## begin

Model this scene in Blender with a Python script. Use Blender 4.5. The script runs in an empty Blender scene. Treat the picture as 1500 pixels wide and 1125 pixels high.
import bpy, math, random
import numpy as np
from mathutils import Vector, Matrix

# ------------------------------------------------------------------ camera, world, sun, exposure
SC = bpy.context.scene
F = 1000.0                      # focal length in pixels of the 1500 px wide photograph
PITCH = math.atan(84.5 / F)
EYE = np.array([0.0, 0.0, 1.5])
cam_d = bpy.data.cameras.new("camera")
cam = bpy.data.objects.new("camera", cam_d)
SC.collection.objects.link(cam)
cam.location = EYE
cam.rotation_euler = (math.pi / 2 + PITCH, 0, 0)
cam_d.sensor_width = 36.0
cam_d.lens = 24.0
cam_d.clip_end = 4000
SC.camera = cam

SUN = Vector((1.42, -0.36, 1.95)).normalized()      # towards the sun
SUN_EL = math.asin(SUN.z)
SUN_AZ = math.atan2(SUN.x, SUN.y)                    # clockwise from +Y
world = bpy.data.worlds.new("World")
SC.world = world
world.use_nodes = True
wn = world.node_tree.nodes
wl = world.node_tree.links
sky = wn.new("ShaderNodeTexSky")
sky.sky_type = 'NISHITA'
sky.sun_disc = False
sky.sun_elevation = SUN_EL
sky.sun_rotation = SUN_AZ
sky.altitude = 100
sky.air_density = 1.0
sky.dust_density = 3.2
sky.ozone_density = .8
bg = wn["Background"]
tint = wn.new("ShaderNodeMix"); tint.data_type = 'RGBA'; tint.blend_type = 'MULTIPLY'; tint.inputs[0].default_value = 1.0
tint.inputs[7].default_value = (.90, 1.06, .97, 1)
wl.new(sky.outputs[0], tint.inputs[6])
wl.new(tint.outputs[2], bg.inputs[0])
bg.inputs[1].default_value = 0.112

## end

- [DIRECTIVE] Filter for "pixels". Return all lines that hold it.

- [WRITTEN ANSWER]
Model this scene in Blender with a Python script. Use Blender 4.5. The script runs in an empty Blender scene. Treat the picture as 1500 pixels wide and 1125 pixels high.
F = 1000.0                      # focal length in pixels of the 1500 px wide photograph